Брежнев заботился о теплоте отношений, используя для обращения к большинству товарищей из Политбюро уменьшительные имена, и позволял называть себя «Лёня»1408
. Это было немыслимо во времена Сталина, а Хрущев к концу своей карьеры находил для каждого оскорбительное прозвище1409. Брежнев же обращался к Андропову – Юра, к Черненко – Костя, к Громыко – Андрюша и т. д. Только к Суслову и Косыгину он обращался по имени и отчеству, ибо, как говорят, понимал, что уступает им в интеллекте1410. Это тоже был жест, показывавший, что он не считал себя первым и единственным умом в Политбюро.Брежнев поддерживал такой тесный контакт и по праздникам, а также во время отпусков. Он выезжал с членами Политбюро и их семьями на дачу или в отпуск в Крым, где у них были летние дома по соседству. Кроме того, они вместе ходили на футбол и хоккей, так как Брежнев по-прежнему болел за московский футбольный клуб ЦСКА1411
. Устинов, Громыко, Кириленко, Андропов, Черненко и Кулаков или, точнее говоря, Дима, два Андрюши, Юра, Костя и Федя по праздникам приходили на дачу, чтобы провести день с Лёней1412. Брежнев охотно изображал из себя мажордома, лично принимавшего гостей у двери, забиравшего у них пальто и сервировавшего стол простой домашней едой1413.Здесь возникала ментальная культура доверия, покоившаяся на эмоциональной близости. Благодаря тому, что на передний план выдвигались личные, чуть ли не семейные отношения, все риски на служебном уровне, вроде смещения или репрессий, казались устраненными. С помощью постоянных встреч, телефонных разговоров и совместного проведения досуга вновь и вновь перформативно создавались доверие и камерность.
Не только члены Политбюро и секретари ЦК получали удовольствие от непринужденного, «семейного» обмена мнениями с Брежневым. О доверительной, свободной атмосфере, царившей на правительственной даче «Заречье» недалеко от Москвы или в охотничьем хозяйстве «Завидово», сообщали и сотрудники аппарата ЦК, собиравшиеся там на рабочие встречи.
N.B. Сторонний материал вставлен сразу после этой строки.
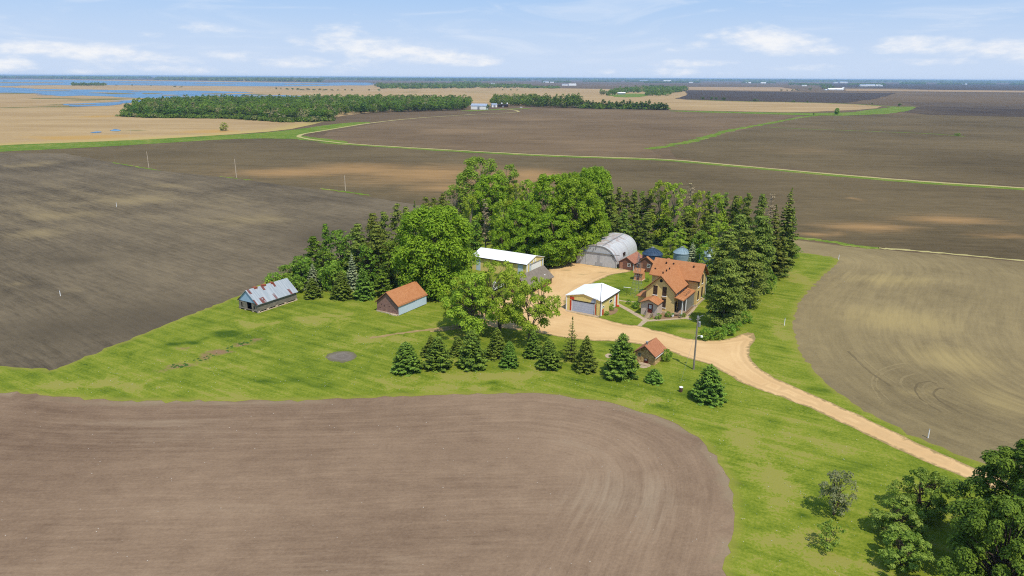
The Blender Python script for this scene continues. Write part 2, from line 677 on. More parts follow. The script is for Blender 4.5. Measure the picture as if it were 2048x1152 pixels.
def m_gravel(name, c1, c2, dark):
    t = NT(name, 1.0, 0.03)
    P = t.pos()
    n1 = t.noise(P, .12, 4, .6)
    n2 = t.noise(P, 3.5, 4, .75)
    d = t.attr('d')
    tr = t.noise(t.comb(t.math('MULTIPLY', d, 1.1), t.math('MULTIPLY', t.sep(P)[0], .03), 0.0), 1.0, 2)
    f = t.math('ADD', t.math('MULTIPLY', n1, .5), t.math('ADD', t.math('MULTIPLY', n2, .35), t.math('MULTIPLY', tr, .3)))
    c = t.mix(t.sstep(f, .42, .78), c1, c2)
    w1 = t.math('ABSOLUTE', t.math('SUBTRACT', t.math('ADD', d, t.math('MULTIPLY', t.math('SUBTRACT', n1, .5), .8)), 1.5))
    c = t.mix(t.math('MULTIPLY', t.sstep(w1, .55, .1), .28), c, tuple(v * .7 for v in c1[:3]) + (1,))
    e = t.sstep(t.math('ADD', d, t.math('MULTIPLY', t.math('SUBTRACT', t.noise(P, .9, 4, .7), .5), 2.4)), .75, .1)
    c = t.mix(t.math('MULTIPLY', e, .75), c, dark)
    c = t.mix(t.math('MULTIPLY', t.sstep(t.math('ADD', t.attr('bare'), t.math('SUBTRACT', n1, .5)), .3, .8), .6), c, dark)
    t.bump(n2, .3, .05)
    return t.col(c)


def m_marsh(name):
    t = NT(name, 1.0, 0.02)
    P = t.pos()
    st = t.noise(t.mapv(P, 0, (.004, .02, .1)), 1.0, 5, .65)
    n1 = t.noise(P, .006, 5, .6)
    n2 = t.noise(P, .2, 4, .7)
    f = t.math('ADD', t.math('MULTIPLY', st, .5), t.math('ADD', t.math('MULTIPLY', n1, .35), t.math('MULTIPLY', n2, .25)))
    c = t.mix(t.sstep(f, .4, .72), S(182, 152, 108), S(212, 182, 134))
    g = t.attr('dim')
    c = t.mix(t.math('MULTIPLY', t.sstep(t.math('ADD', g, t.math('MULTIPLY', t.math('SUBTRACT', st, .5), 2.2)), .35, .7), .85), c, S(112, 116, 62))
    a = t.attr('tan')
    c = t.mix(t.math('MULTIPLY', t.sstep(t.math('ADD', a, t.math('MULTIPLY', t.math('SUBTRACT', st, .5), 1.2)), .25, .8), .8), c, S(206, 164, 92))
    e = t.sstep(t.math('ADD', t.attr('d'), t.math('MULTIPLY', t.math('SUBTRACT', n2, .5), 60.0)), 34, 6)
    c = t.mix(t.math('MULTIPLY', e, .8), c, S(206, 182, 112))
    return t.col(c)


def m_water(name):
    t = NT(name, 0.3, 0.25)
    P = t.pos()
    n = t.noise(t.mapv(P, .3, (.01, .06, .1)), 1.0, 4)
    c = t.mix(t.sstep(n, .35, .7), (.012, .085, .19, 1), (.11, .24, .36, 1))
    rp = t.noise(P, .35, 3, .7)
    t.bump(rp, .9, .6)
    return t.col(c)


SOIL_E = m_soil('soil_mauve', S(124, 101, 82), S(184, 156, 128), S(188, 170, 144), ang_px((600, 952), (900, 945)), use_d=True, freq=1.5, streak=.38, pale=S(174, 156, 126), straight=16)
SOIL_A = m_soil('soil_charcoal', S(88, 79, 65), S(150, 134, 108), S(172, 152, 112), ang_px((249, 432), (381, 467)), freq=1.0, streak=.6, big=.014)
SOIL_B = m_soil('soil_umber', S(92, 80, 58), S(140, 122, 90), S(200, 158, 106), ang_px((500, 330), (900, 338)), freq=.7, streak=.5, big=.008, clod=1.2, wobk=.55)
SOIL_F = m_soil('soil_olive', S(128, 113, 83), S(180, 160, 116), S(192, 170, 116), ang_px((1700, 600), (1900, 640)), use_d=True, freq=1.0, streak=.38, pale=S(142, 128, 100))
SOIL_C = m_soil('soil_brown', S(108, 90, 68), S(154, 130, 100), S(168, 140, 106), .05, freq=.3, streak=.5, big=.005, clod=.5)
SOIL_FAR = m_soil('soil_far', S(102, 86, 66), S(142, 120, 92), S(162, 134, 102), 0., freq=.03, streak=.6, big=.0011, clod=.1)
SOIL_DARK = m_soil('soil_dark', S(74, 64, 58), S(100, 88, 78), S(128, 110, 86), .05, freq=.1, streak=.4, big=.003, clod=.2)
SOIL_TAN = m_soil('soil_tan', S(176, 146, 108), S(206, 174, 132), S(206, 176, 134), .05, freq=.1, streak=.4, big=.003, clod=.2)
LAWN = m_lawn('lawn', S(76, 102, 28), S(124, 141, 41), S(154, 162, 58), S(164, 160, 78))
VERGE = m_lawn('verge', S(76, 108, 30), S(108, 138, 40), S(140, 156, 60), S(172, 160, 96), edge=False)
DRIVE = m_gravel('drive_gravel', S(222, 182, 130, .68), S(242, 204, 150, .68), S(146, 130, 84))
TRACKM = m_gravel('track_gravel', S(224, 204, 150, .8), S(238, 220, 168, .8), S(176, 168, 104))
PADM = m_gravel('pad_gravel', S(128, 118, 108), S(158, 148, 136), S(120, 116, 80))
CONC = m_plain('concrete', S(206, 182, 152), .12, 1.5)
WATER = m_water('lake_water')
MARSH = m_marsh('marsh_reed')

# ------------------------------------------------------------------ ground
me = bpy.data.meshes.new('ground')
br = [-62000, -20000, -8000, -3000, -1200, -500, -200, 0, 200, 500, 1200, 3000, 8000, 20000, 62000]
nb_ = len(br)
me.from_pydata([(x, y, 0) for y in br for x in br], [], [(j * nb_ + i, j * nb_ + i + 1, (j + 1) * nb_ + i + 1, (j + 1) * nb_ + i) for j in range(nb_ - 1) for i in range(nb_ - 1)])
me.materials.append(SOIL_FAR)
go = link(bpy.data.objects.new('ground', me)); go['kind'] = 'structure'

pxl = lambda L: [G2(*p) for p in L]


def outset(line, k):
    """a line moved k metres to its left, so that one sheet runs on under the next"""
    P = np.array(line); T = np.gradient(P, axis=0); T /= np.linalg.norm(T, axis=1)[:, None]
    return [tuple(q) for q in P + np.stack([-T[:, 1], T[:, 0]], 1) * k]


zero = lambda V: np.zeros(len(V))

# lawn outline (photo survey), reused for the field margins
LOWER = [(-300, 768), (0, 782), (180, 799), (300, 804), (550, 801), (800, 794), (1000, 784), (1120, 789), (1230, 806), (1320, 834), (1390, 869), (1440, 918), (1466, 980), (1470, 1050), (1447, 1152), (1430, 1300)]
RIGHT = [(1590, 503), (1660, 513), (1679, 518), (1672, 530), (1638, 560), (1602, 598), (1584, 640), (1592, 690), (1626, 740), (1692, 800), (1784, 852), (1900, 902), (1996, 938), (2300, 1048)]
UPLEFT = [(-300, 722), (0, 731), (60, 737), (105, 739), (150, 724), (300, 661), (480, 591), (545, 556), (620, 530), (700, 512), (800, 480), (880, 448)]
UNDER = [(880, 448), (960, 442), (1060, 448), (1180, 458), (1300, 466), (1420, 474), (1520, 488), (1585, 500)]

fE_line = smooth_line(pxl(LOWER), False, 2)
fE = outset(fE_line, 3.0) + [(70, -60), (-230, -60), (-230, 90)]
tE = blobs([(300, 870, 300, 60), (1250, 1000, 160, 60), (700, 1120, 200, 40)])
dE = blobs([(100, 900, 120, 60), (900, 900, 200, 40)])
sheet('field_front', fE, .004, SOIL_E, 4.0, 4.0, 0, lambda V: {'tan': tE(V) * .5, 'dim': dE(V) * .4}, dline=fE_line, curve=0)

fA_line = smooth_line(pxl(UPLEFT), False, 2)
fA = pxl([(-700, 360), (-300, 312), (0, 304), (130, 306), (300, 338), (475, 357), (690, 385), (830, 409), (1000, 425)]) + outset(fA_line, -4.0)[::-1] + pxl([(-700, 715)])
tA = blobs([(150, 400, 330, 60, .55), (420, 400, 200, 30, .4), (60, 468, 90, 16), (120, 430, 110, 16), (40, 566, 45, 6), (120, 588, 22, 5), (500, 440, 110, 12), (250, 400, 130, 14), (240, 410, 20, 5), (330, 372, 60, 6), (60, 330, 60, 10)])
dA = blobs([(300, 640, 200, 50), (120, 660, 150, 40), (150, 520, 80, 14), (650, 470, 80, 30)])
sheet('field_west', fA, .004, SOIL_A, 6.0, 5.0, .3, lambda V: {'tan': tA(V) * .85, 'dim': dA(V)}, dline=fA_line, curve=0)

fB = pxl([(-500, 352), (0, 306), (130, 307), (300, 339), (475, 358), (690, 386), (830, 409), (1000, 425), (1300, 450), (1580, 472), (1700, 493), (1900, 508), (2300, 545), (2500, 420), (2048, 378), (1800, 362), (1600, 344), (1430, 330), (1330, 321), (1100, 313), (900, 302), (700, 290), (590, 276), (460, 279), (300, 289), (0, 304), (-300, 324)])
tB = blobs([(860, 348, 210, 24), (720, 338, 160, 16), (960, 374, 170, 18), (1060, 352, 100, 20), (600, 345, 160, 12), (1250, 300, 60, 4), (1900, 440, 120, 10), (1740, 455, 120, 12), (1710, 398, 12, 3), (1450, 402, 40, 3), (2000, 470, 80, 8), (1640, 468, 50, 5)])
dB = blobs([(350, 310, 200, 10), (1200, 340, 140, 10)])
sheet('field_middle', fB, .008, SOIL_B, 7.0, 7.0, .3, lambda V: {'tan': tB(V), 'dim': dB(V) * .7}, curve=0)

fF_line = smooth_line(pxl(RIGHT), False, 2)
fF = outset(fF_line, -3.0) + pxl([(2600, 1000), (2600, 640), (2300, 548), (1900, 511), (1700, 494), (1586, 479)])
tF = blobs([(1800, 640, 120, 30), (1900, 720, 120, 40), (1780, 560, 100, 14), (1990, 800, 80, 50), (1840, 790, 60, 18)])
dF = blobs([(1640, 495, 60, 8), (1650, 640, 40, 40), (1720, 740, 60, 30), (1980, 560, 60, 20)])
sheet('field_east', fF, .008, SOIL_F, 4.0, 4.0, .2, lambda V: {'tan': tF(V), 'dim': dF(V) * .55}, dline=fF_line, curve=0)

fC = pxl([(655, 265), (700, 256), (800, 240), (900, 233.5), (1040, 225), (1060, 217), (1340, 222), (1480, 226), (1590, 231), (1530, 248), (1400, 281), (1300, 299), (1330, 316), (1100, 309), (900, 298), (700, 286), (640, 276)])
tC = blobs([(900, 262, 120, 6), (1250, 300, 60, 4), (1100, 240, 150, 4)])
sheet('field_north', fC, .02, SOIL_C, 25, 20, .5, lambda V: {'tan': tC(V) * .7, 'dim': zero(V)}, curve=0)
fD = pxl([(1340, 298), (1460, 266), (1545, 249), (1610, 235), (1700, 231), (2000, 226), (2500, 240), (2500, 400), (2048, 372), (1800, 356), (1600, 338), (1430, 324), (1350, 315)])
tD = blobs([(1600, 300, 160, 10), (1800, 250, 200, 6)])
sheet('field_northeast', fD, .02, SOIL_B, 25, 20, .5, lambda V: {'tan': tD(V) * .3, 'dim': tC(V)}, curve=0)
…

Брежнев обращался к ним на ты, отказывался даже от галстука и воротника, ожидая и от собеседников удобной одежды, и болтал с ними о том, как те спали, что им снилось и в каком они настроении1414
. В то время как его сотрудника Брутенца раздражала «вульгарность поведения, фамильярность в отношениях со стенографистками»1415, спичрайтеру Бовину приятельское обращение нравилось: «Застолье было формой общения, “расслабухи”, как теперь говорят. Не чувствовалось скованности: вот – Генеральный секретарь, а вот – машинистка. Перед выпивкой и закуской все были равны. Читали стихи. Брежнев прекрасно знал Есенина и, встав на стул, декламировал почти всю “Анну Снегину”. Пели песни»1416. Большей частью Брежнев появлялся в 11 часов к завтраку, говорил затем по телефону, после этого работал над текстами речей и пользовался послеобеденным временем для охоты. Вечерами сидели вместе за домашней едой и водкой. Брежнев любил веселое общество, великолепно развлекал сотрудников рассказами из своей жизни и следил за тем, чтобы никто не пил слишком много1417. Он был в курсе не только своего распорядка дня, но и трудностей, недугов и недостатков сотрудников. Тем самым генсек практиковал устранение разницы между частным и служебным и в равной мере превращал сотрудников аппарата ЦК в «членов семьи». Вот, например, оценка Брутенца: «Но взгляд с нескольких шагов полностью разрушает иллюзию, и “действо” часто оказывается примитивным, даже пошлым делом, напоминает семейные, клановые и коммунальные отношения»1418. То, что Брутенц считал предосудительным, вероятно, как раз и было целью Брежнева или основой его руководства. Благодаря сглаживанию иерархических различий и стиранию социальных границ он стал запанибрата со своим окружением. Эти люди должны были воспринимать его как одного из своих, а не как чужака, который мог бы представлять собой опасность.Брежнев практиковал это уравнивание и превращение в единое целое не только на уровне Политбюро и аппарата ЦК, но и в отношениях с третьим кругом лиц – своими телохранителями и обслуживающим персоналом. Брежнев знал имена всех своих охранников, поваров и служащих и постоянно осведомлялся, как их дела, в добром ли здравии семья, не нужно ли им чего-нибудь1419
. Он заботился обо всех них, обеспечивая этим людям квартиры и распределяя денежную помощь. В записной книжке генсек отмечал дни рождения всех упомянутых лиц, чтобы должным образом одарить их1420. Насколько советский лидер любил получать подарки и ордена, настолько и ему самому нравилось дарить и награждать1421.